Written request: Write out the lines from the top of the material through the line with "SUN_DIR = Vector((math.cos(SUN_EL)", exactly and with nothing added.

Scene script records:
* * * * * * *

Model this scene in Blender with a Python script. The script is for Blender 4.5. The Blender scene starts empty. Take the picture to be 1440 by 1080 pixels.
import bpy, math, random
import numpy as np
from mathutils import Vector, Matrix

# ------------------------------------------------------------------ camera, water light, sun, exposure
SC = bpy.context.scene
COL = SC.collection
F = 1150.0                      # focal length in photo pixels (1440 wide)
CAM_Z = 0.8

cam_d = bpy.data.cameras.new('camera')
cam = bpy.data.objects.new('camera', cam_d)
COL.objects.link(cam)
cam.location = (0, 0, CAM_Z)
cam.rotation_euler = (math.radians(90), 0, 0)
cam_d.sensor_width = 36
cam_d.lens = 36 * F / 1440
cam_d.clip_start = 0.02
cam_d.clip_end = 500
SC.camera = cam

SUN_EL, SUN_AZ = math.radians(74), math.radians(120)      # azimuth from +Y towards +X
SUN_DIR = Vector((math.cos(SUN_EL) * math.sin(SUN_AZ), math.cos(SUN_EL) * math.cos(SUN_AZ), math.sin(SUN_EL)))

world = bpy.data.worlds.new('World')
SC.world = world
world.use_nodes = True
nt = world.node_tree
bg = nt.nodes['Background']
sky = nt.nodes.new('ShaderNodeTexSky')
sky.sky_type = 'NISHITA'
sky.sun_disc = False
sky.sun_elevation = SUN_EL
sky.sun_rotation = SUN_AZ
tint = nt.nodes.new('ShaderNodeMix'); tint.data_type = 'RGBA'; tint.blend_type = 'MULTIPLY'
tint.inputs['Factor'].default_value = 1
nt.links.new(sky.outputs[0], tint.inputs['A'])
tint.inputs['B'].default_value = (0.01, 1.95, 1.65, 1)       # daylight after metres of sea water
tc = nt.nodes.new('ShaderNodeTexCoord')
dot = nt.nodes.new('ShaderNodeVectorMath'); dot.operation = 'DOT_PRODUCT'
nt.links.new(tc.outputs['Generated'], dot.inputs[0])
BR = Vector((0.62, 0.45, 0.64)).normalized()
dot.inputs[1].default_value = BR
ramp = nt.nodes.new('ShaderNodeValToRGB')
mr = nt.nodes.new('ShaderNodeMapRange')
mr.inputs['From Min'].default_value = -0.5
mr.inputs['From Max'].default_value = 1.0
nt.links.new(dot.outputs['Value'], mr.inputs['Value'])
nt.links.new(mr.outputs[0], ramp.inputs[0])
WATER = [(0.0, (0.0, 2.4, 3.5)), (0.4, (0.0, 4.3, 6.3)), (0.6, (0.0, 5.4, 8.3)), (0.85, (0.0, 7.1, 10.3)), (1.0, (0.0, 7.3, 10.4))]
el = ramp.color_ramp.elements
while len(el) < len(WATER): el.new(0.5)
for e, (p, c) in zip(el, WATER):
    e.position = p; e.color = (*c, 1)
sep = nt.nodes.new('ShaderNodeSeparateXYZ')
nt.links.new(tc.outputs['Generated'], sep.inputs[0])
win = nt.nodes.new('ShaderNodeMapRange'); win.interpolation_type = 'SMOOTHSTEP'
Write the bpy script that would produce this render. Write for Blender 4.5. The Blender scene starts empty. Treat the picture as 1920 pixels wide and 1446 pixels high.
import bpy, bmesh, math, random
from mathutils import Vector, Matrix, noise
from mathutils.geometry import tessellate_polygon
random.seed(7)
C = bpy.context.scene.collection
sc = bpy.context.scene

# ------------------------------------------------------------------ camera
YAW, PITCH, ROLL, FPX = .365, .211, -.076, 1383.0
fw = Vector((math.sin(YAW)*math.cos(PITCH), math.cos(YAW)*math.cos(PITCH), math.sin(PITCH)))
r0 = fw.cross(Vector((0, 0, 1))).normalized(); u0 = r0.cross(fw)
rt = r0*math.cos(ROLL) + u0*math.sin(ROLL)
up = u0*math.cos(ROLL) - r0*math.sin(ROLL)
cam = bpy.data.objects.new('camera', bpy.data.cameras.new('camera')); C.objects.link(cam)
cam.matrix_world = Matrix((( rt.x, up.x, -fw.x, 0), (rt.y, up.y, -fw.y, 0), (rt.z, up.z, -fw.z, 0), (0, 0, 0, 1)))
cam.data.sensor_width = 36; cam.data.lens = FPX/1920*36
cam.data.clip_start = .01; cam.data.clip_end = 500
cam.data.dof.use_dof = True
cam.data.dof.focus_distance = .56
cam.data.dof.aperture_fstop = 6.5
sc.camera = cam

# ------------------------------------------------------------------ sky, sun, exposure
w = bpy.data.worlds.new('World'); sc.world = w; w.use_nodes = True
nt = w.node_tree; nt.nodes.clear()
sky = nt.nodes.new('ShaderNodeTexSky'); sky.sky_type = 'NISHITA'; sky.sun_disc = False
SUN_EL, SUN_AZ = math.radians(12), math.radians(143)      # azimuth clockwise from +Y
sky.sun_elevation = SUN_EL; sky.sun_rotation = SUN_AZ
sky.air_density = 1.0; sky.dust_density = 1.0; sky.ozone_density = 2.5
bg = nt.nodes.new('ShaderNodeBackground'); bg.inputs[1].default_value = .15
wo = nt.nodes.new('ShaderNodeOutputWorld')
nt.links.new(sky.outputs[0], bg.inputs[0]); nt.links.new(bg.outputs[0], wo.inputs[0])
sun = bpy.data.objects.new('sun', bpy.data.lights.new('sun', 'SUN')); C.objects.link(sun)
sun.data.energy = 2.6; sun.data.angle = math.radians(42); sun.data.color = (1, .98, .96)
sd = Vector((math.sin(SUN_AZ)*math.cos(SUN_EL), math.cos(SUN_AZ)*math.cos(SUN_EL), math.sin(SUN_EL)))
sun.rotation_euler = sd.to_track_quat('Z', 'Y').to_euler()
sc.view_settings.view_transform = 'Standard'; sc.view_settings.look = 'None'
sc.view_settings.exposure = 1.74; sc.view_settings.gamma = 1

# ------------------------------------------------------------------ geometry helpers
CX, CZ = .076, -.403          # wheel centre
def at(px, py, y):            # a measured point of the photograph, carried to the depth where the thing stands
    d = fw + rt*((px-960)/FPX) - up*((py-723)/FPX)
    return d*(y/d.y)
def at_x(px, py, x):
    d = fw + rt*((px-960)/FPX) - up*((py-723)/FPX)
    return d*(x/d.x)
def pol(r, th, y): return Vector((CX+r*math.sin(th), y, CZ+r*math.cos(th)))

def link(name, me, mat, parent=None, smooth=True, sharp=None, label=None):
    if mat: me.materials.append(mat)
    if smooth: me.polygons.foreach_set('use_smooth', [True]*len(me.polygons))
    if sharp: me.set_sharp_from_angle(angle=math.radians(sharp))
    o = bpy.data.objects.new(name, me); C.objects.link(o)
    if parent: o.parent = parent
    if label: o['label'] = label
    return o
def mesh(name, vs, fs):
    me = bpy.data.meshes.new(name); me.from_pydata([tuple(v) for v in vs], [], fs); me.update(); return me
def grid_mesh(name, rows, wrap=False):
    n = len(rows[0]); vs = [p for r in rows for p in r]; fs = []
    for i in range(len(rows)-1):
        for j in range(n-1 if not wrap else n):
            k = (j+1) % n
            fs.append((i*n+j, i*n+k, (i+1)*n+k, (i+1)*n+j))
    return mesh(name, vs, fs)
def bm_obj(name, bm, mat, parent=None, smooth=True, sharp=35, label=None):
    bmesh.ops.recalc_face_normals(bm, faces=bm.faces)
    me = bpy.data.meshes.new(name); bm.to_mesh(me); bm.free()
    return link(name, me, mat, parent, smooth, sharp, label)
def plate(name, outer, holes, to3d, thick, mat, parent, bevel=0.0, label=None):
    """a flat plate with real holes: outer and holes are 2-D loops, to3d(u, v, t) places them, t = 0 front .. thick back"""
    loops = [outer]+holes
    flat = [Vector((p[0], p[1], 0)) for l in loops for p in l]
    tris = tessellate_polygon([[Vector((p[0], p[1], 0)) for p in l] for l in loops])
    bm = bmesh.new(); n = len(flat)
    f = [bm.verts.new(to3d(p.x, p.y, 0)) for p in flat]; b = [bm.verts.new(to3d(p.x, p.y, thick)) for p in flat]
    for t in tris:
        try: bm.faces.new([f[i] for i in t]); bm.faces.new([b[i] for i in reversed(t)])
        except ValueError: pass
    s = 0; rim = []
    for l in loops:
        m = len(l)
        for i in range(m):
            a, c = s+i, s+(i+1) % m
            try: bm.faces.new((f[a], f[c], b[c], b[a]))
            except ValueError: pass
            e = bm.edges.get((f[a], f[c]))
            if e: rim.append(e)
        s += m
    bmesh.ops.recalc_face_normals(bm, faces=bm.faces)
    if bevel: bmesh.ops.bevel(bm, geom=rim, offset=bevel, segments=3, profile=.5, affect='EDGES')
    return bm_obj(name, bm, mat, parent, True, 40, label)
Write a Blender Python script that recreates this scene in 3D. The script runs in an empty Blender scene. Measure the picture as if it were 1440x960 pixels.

* * * * * * *

Result of the exercise:
Model this scene in Blender with a Python script. The script is for Blender 4.5. The Blender scene starts empty. Take the picture to be 1440 by 1080 pixels.
import bpy, math, random
import numpy as np
from mathutils import Vector, Matrix

# ------------------------------------------------------------------ camera, water light, sun, exposure
SC = bpy.context.scene
COL = SC.collection
F = 1150.0                      # focal length in photo pixels (1440 wide)
CAM_Z = 0.8

cam_d = bpy.data.cameras.new('camera')
cam = bpy.data.objects.new('camera', cam_d)
COL.objects.link(cam)
cam.location = (0, 0, CAM_Z)
cam.rotation_euler = (math.radians(90), 0, 0)
cam_d.sensor_width = 36
cam_d.lens = 36 * F / 1440
cam_d.clip_start = 0.02
cam_d.clip_end = 500
SC.camera = cam

SUN_EL, SUN_AZ = math.radians(74), math.radians(120)      # azimuth from +Y towards +X
SUN_DIR = Vector((math.cos(SUN_EL) * math.sin(SUN_AZ), math.cos(SUN_EL) * math.cos(SUN_AZ), math.sin(SUN_EL)))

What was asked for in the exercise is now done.